Northeast Expansion Project
In August 2011, DTI received FERC authorization for the Northeast Expansion Project. The project is expected to provide approximately 200,000 dekatherms per day of firm transportation services for CONSOL's Marcellus Shale natural gas production from various receipt points in central and southwestern Pennsylvania to a nexus of market pipelines and storage facilities in Leidy, Pennsylvania. The project is expected to cost approximately $100 million. Subject to receipt of FERC approval to commence construction, construction of new compression facilities at three existing compressor stations in central Pennsylvania is expected to begin in March 2012, with a projected in-service date of November 2012.

Ohio Regulation
In March 2011, East Ohio filed a request with the Ohio Commission to accelerate the PIR program. In August 2011, the Ohio Commission approved the stipulation filed in East Ohio's accelerated PIR proceeding. The stipulation provides for an increase in annual PIR capital investment from the current level of approximately $120 million stepping up to approximately $160 million by 2013. In addition, the stipulation provides for cost recovery over a five-year period commencing upon the approval of the Ohio Commission. In accordance with the stipulation, East Ohio requested the dismissal of its appeal at the Ohio Supreme Court regarding its opposition to the Ohio Commission's order concerning East Ohio's first year PIR cost recovery charge.
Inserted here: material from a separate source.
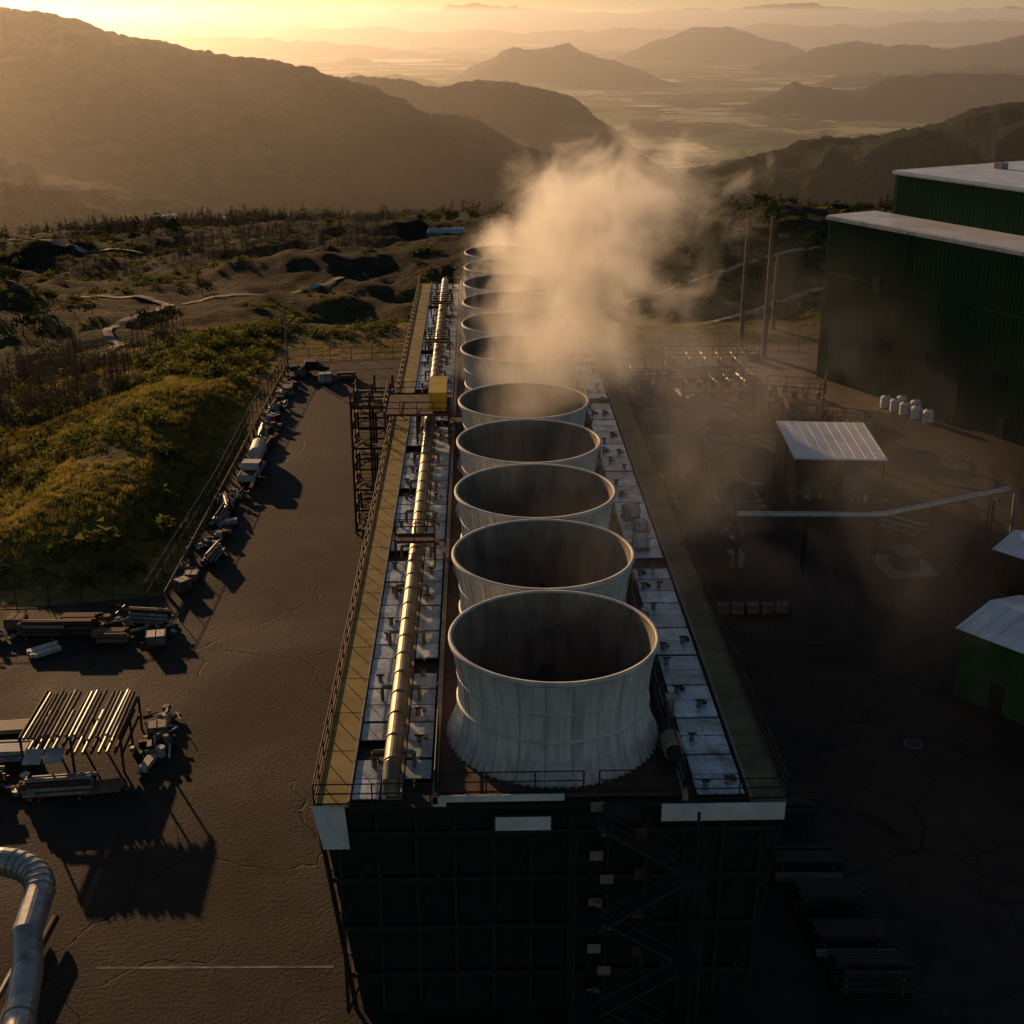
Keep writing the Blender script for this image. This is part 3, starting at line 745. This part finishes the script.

In August 2011, East Ohio submitted its annual application to adjust the cost recovery charge under the previously approved PIR program. A supplement to the application was filed in September 2011. The proposed recovery charge includes actual costs and a return related to investments made through June 30, 2011. A settlement agreement filed with the Ohio Commission in October 2011 supports the revenue requirement of $37 million reflected in the application.